Once this point is clarified, it is possible to correctly understand the sculpture of marble in the context of the 19th century and the pieces that have been auctioned.

Lot 35360165 is one of the oldest of the auctioned lots – together with the 16th century bust corresponding to lot 35340542 -, an interesting marble of Dionysus accompanied by a can, from the 18th century, partially lost, following Greco-Roman models, with an elegant contrapposto and dynamic leg crossing that creates a sinuous line at the hips. It is an excellent example of the survival of these models that enjoyed a second youth with the discovery of Pompeii and Herculaneum around 1740.

By Giuseppe Lazzerini, lot 35233500, is the most interesting piece of the auction, a representation of Pales, protector of the land and domestic livestock. Lazzerini is an artist supported by the market, with recent auctions of up to €35,000, so the estimate of €30,000 to €40,000 for the sculpture tendered at Setdart is not surprising.

Lot 35233500. Giuseppe Lazzerini

The partially nude goddess, with her bust uncovered, is a good example of what has been previously stated in relation to the theory of the marble chastityThe sex is subtly covered by the drapery, as is the case with the Venus of the lot 35340545, although in this case it is the foliage, chiseled with great skill, which prevents us from seeing the intimate parts of the goddess. It is a work of a markedly neoclassical character, inspired not only by Greco-Roman sculpture, but also by the work “Captive Love” by the Belgian Charles Auguste Fraikin.

But the 19th century was not only about male and female nudes, as philosophers, orators or politicians such as Demosthenes – 35248749 -, role models for nineteenth-century society, found their niche in the production of certain artists. To cite some personalities who saw in Demosthenes a source of inspiration, we have Henry Clay or Georges Clemenceau, the latter even writing a book about him.

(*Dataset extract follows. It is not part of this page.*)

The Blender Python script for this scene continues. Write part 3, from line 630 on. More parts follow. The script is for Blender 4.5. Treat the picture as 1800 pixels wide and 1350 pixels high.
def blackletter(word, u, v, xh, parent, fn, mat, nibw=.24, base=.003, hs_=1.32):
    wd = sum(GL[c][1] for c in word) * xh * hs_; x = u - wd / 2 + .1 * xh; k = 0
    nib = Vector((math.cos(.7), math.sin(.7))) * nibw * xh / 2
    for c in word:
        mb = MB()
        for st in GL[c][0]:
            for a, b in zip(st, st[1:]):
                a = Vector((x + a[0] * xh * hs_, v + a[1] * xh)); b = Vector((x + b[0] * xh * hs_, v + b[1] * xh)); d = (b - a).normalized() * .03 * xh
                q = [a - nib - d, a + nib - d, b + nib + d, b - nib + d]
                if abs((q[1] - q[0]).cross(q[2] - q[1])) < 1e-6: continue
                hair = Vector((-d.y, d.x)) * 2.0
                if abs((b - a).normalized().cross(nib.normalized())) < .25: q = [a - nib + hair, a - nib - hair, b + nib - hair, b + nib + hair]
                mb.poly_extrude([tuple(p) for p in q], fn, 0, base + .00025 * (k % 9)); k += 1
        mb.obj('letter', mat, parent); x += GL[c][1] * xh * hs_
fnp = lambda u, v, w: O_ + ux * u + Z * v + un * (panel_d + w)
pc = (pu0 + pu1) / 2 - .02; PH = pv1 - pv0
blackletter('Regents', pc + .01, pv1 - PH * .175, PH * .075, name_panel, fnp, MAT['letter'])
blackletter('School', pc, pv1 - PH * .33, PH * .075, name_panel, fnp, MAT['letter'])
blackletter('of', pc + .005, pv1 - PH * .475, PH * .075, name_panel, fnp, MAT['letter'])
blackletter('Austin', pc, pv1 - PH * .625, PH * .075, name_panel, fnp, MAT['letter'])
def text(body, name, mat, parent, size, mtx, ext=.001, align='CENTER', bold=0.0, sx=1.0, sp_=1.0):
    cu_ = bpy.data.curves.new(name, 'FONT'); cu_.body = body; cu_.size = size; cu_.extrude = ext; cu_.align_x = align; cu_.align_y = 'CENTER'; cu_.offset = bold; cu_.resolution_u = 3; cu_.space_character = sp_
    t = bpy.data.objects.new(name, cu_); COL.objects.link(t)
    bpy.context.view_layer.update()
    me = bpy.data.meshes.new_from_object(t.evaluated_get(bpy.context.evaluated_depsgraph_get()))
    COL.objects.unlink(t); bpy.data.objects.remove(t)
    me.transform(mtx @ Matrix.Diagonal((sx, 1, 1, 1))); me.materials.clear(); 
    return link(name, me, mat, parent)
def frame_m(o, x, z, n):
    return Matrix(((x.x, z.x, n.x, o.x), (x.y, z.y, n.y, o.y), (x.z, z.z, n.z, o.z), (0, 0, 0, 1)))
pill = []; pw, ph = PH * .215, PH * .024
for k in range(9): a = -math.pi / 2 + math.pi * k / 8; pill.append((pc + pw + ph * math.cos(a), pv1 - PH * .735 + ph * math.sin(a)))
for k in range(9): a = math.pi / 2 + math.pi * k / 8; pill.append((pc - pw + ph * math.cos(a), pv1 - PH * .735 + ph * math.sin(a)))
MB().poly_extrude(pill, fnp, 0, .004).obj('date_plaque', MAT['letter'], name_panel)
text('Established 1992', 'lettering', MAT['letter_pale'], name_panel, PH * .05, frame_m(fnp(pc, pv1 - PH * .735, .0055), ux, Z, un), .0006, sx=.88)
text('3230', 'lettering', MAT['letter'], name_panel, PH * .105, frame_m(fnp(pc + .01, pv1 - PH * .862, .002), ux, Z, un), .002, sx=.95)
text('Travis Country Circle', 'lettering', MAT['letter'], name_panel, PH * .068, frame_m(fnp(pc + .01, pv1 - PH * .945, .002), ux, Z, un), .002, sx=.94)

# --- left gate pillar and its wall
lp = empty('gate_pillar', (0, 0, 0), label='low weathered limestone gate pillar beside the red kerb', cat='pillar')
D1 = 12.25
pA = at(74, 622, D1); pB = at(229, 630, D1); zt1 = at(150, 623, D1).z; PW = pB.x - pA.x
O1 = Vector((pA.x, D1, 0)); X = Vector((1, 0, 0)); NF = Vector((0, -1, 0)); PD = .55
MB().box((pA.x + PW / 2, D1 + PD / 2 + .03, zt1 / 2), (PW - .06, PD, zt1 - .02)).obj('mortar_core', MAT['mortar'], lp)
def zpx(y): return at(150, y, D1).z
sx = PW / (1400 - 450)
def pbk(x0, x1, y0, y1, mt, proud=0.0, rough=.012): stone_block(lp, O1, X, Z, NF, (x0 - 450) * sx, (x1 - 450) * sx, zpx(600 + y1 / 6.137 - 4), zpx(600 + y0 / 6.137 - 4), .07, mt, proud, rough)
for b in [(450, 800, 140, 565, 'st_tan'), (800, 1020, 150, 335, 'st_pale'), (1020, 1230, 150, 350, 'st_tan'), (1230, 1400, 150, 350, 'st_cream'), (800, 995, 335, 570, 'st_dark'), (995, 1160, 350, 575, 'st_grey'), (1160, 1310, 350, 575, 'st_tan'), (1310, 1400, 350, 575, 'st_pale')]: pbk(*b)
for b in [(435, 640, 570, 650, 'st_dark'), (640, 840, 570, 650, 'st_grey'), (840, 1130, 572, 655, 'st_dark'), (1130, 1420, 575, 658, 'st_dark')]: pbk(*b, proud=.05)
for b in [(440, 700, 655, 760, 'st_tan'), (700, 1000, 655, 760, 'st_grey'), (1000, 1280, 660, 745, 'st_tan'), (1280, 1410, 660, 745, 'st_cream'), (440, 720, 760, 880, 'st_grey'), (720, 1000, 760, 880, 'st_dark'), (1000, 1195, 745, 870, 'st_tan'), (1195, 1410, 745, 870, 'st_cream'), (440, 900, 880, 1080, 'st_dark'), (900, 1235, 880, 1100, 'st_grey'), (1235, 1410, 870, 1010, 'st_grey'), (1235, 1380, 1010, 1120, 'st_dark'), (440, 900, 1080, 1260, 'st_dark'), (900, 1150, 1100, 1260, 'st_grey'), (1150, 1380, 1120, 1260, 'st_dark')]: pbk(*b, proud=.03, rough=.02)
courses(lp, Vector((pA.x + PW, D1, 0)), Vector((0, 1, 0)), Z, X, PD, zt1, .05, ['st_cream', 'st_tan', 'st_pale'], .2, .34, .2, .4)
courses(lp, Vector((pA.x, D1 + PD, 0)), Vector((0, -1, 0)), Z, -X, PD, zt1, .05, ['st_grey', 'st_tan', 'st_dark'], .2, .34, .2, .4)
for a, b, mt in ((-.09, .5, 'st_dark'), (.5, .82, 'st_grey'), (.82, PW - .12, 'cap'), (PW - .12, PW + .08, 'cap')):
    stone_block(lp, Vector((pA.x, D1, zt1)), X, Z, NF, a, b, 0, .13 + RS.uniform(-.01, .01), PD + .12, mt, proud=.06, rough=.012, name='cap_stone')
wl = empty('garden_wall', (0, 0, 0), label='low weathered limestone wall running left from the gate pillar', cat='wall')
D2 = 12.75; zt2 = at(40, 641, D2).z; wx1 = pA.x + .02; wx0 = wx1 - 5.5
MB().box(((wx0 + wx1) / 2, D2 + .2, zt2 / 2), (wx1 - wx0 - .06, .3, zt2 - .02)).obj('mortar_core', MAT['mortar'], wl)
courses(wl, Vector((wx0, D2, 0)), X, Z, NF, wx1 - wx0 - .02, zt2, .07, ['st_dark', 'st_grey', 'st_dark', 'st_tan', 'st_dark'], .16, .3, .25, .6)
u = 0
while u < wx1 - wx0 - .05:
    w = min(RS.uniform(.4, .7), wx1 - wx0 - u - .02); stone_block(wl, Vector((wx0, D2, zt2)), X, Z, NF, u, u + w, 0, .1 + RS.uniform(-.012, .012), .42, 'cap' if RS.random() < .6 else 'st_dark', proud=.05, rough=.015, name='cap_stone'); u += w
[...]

Lot 35248749. “Demosthenes”, s. XIX.

Finally, at the end of the 19th century and the first third of the 20th century, academicism suffered a hard setback when it lost the favor of the new generation of artists who found inspiration far from tradition, based on the principles of classicism. Although there are still some pieces that drink from these precepts, such as the lot 35340398, by the Italian Umberto Biagini, the Art Deco period finds in rationalism, monumentality and geometry the pillars on which to build its expressiveness. The lot 35268645 is a good example of this, since what a century ago was the reinterpretation of the Greco-Roman nude under the magnifying glass of academicism, now becomes an enigmatic hieratism, almost Egyptian in style, which contains the organicist movements of modernism just twenty years ago.

Lot 35340398. Umberto Biagini

We are, therefore, faced with an auction that focuses on the monumentality of the sculpture, the marble chastity and the debates that this has generated throughout the nineteenth century, with a nude that has managed to detach itself from the coercive academic canons to fly free under the firmament of the avant-garde of the twentieth century.